Os que bebem como os cães do Assis Brasil (Círculo do Livro, 1975) é um livro que relata o dia a dia de um preso político e toda a tortura física e psicológica que enfrenta entre as quatro paredes de sua cela. O protagonista da história aparenta estar preso a muito tempo pelo nível de degradação de seu corpo e pela confusão mental que não o permite lembrar de seu próprio nome e nem de seus familiares. É um livro doloroso e também essencial para os tempos que vivemos. "Os que bebem como os cães" foi censurado durante o período de ditadura militar no Brasil, então é raro encontrar uma edição da obra.


A forma como o livro é estruturado nos aproxima muito do sofrimento e agonia do personagem. Os capítulos são nomeados sucessivamente até o final como "A cela", "O pátio" e "O grito". Esse formato serve para que a gente entre na história e participe daquele passar de horas, dias e meses que são imensuráveis.

Nos capítulos nomeados de "A cela" acompanhamos a luta do Prisioneiro ao tentar se reconectar com sua própria história e humanidade. É também o momento onde ele espera a chegada de sua única refeição diária, uma sopa espessa que ele desconfia estar envenenada e ser a causa de sua falta de memória. No meio de um escuro total e sem saber se é dia ou noite lá fora, nosso personagem tenta colocar seus pensamentos em ordem como forma de se fortalecer e aumentar as chances de sobrevivência.



Nos capítulos nomeados de "O pátio" é quando ele é tirado de sua cela com as mãos algemadas para trás e um esparadrapo na boca em direção a um grande tanque de água que divide com os demais homens sequestrados pela ditadura. A interação é algo quase impossível, pois os guardas vigiam para que os homens só olhem em frente. Suas mãos são soltas para que possam se lavar e tomar água rapidamente. Esse é o momento onde podem retirar do corpo e das roupas toda a urina e fezes que acumulam dentro da cela. Furtivamente, um dos presos cochicha a nosso personagem que aquela visita ao pátio acontece apenas uma vez por mês.

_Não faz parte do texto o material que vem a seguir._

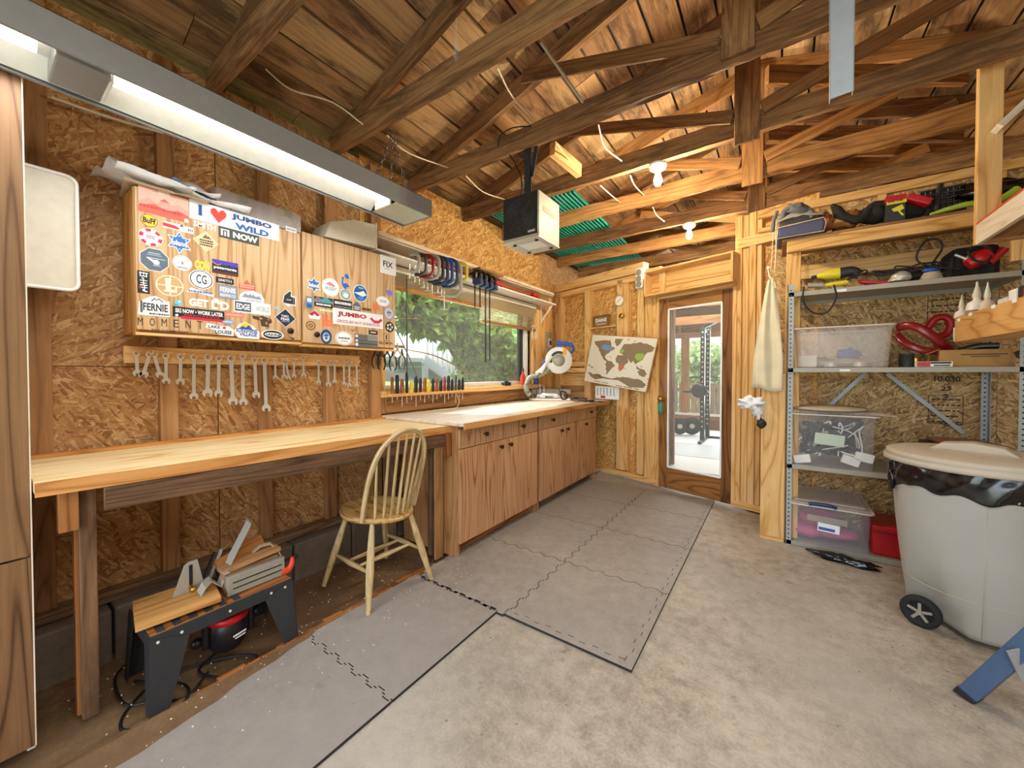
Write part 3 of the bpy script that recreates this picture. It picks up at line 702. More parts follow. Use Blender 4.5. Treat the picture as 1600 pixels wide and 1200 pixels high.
tree('garden_tree', 'leafy green tree close outside the workshop window', 'tree', c0, bl, 5200, .19, [([c0, c0+Vector((.1, -.2, 1.2)), A(700, 540, -4.7), A(640, 470, -4.6)], .06), ([c0+Vector((.1, -.2, 1.2)), A(740, 540, -4.5), A(780, 500, -4.5)], .04), ([A(760, 600, -4.3), A(690, 560, -4.3), A(630, 545, -4.3)], .018), ([A(700, 520, -4.3), A(660, 500, -4.3), A(622, 498, -4.3)], .015)], LEAF)
bl = []
for px, py, r in ((790, 530, 1.3), (815, 545, 1.2), (830, 520, 1.4), (760, 500, 1.5), (815, 580, .8)):
    c = A(px, py, -9); bl.append((tuple(c), (r*.7, r, r*.6)))
c0 = A(805, 600, -9); c0.z = -.3
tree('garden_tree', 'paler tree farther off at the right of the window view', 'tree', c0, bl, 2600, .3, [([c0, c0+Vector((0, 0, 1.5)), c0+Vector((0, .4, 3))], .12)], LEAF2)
# bright bushes seen through the gym window
bl = []
for px, py, r in ((1085, 560, .9), (1110, 590, .8), (1125, 620, .8), (1090, 625, .5), (1065, 580, .6), (1120, 560, .7), (1140, 600, .8)):
    c = PY(px, py, 13); bl.append((tuple(c), (r, .6, r*.7)))
c0 = PY(1110, 600, 13); c0.z = -.3
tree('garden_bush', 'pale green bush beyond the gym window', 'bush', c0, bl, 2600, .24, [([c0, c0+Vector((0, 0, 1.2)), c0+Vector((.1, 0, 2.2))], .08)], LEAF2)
b = MB()
for i in range(26): b.box((-4.2+i*.16, 11.6, -.3), (-4.07+i*.16, 11.63, 1.0))
b.box((-4.2, 11.63, .75), (0, 11.67, .85)); b.box((-4.2, 11.63, .05), (0, 11.67, .15)); thg('garden_fence', b, M['grey_wood'], 'weathered board fence outside the gym window', 'fence', .004)
# white house steps and deck rail outside the window
t = thing('garden_stairs', 'white painted stairs with a rail outside the window', 'stairs', (-6.2, 3.0, -.3))
b = MB()
q0 = A(632, 548, -6.6); q1 = A(720, 605, -5.6)
n = 7
for i in range(n):
    y = q0.y+.42+i*.27-.5; z = q0.z-.22-i*.13
    b.box((-7.2, y, z-.04), (-5.9, y+.30, z)); b.box((-7.2, y+.0, z-.13), (-5.9, y+.02, z-.04))
obj('tread', b, paint('7F92A4'), t, bev=.004)
b = MB()
for i in range(n): y = q0.y+.42+i*.27-.5; z = q0.z-.22-i*.13; b.box((-7.15, y+.021, z-.13), (-5.92, y+.03, z-.045))
obj('riser', b, paint('5F7286'), t)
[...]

No capítulos nomeados de "O grito" é onde acontece uma ação de resistência, que parece a cada vez ser executada por um prisioneiro diferente. Logo após se lavarem e tomarem água, e antes dos guardas selarem seus lábios com esparadrapo, um dos presos solta um grito de desespero. Esse grito serve para muitos dos homens como uma esperança, como uma prova de vida. O que sai de suas gargantas é sempre diferente, enquanto alguns gritam nomes de mulheres que podem ser suas namoradas e esposas, outros gritam pela mãe ou até mesmo o nome de Deus.

Através dessa rotina cela, pátio, grito, cela, pátio, grito, cela, pátio, grito o protagonista da história aos poucos vai se fortalecendo, se reconectando com algumas lembranças e a medida que vai se lembrando de alguns nomes, também se une aqueles que gritam e que sofrem as consequências por sua rebeldia.

Sim, havia esta luta: de um lado as palavras cunhadas pelos homens: esperança, liberdade, amor, Deus. Do outro, a recusa em aceitar pacificamente a sua harmonia, o seu equilíbrio. A mente queria ir mais além: o que dava esperança, o que era a liberdade, por que o homem sentia amor? Por que a palavra Deus, misteriosa e iluminada, podia acalmar os corações mas não destruía o sentimento de revolta? 

É angustiante acompanhar a trajetória de nosso personagem, que aos pouco conta aos leitores fragmentos de sua história e até mesmo seu próprio nome. "Os que bebem como os cães" é um livro sobre resistência e sobre o perigo de regimes autoritários e fascistas que só enxergam o caminho do silenciamento, da desumanização e da morte daqueles que comungam com uma visão de mundo diferente e que prezam pela vida e pela liberdade.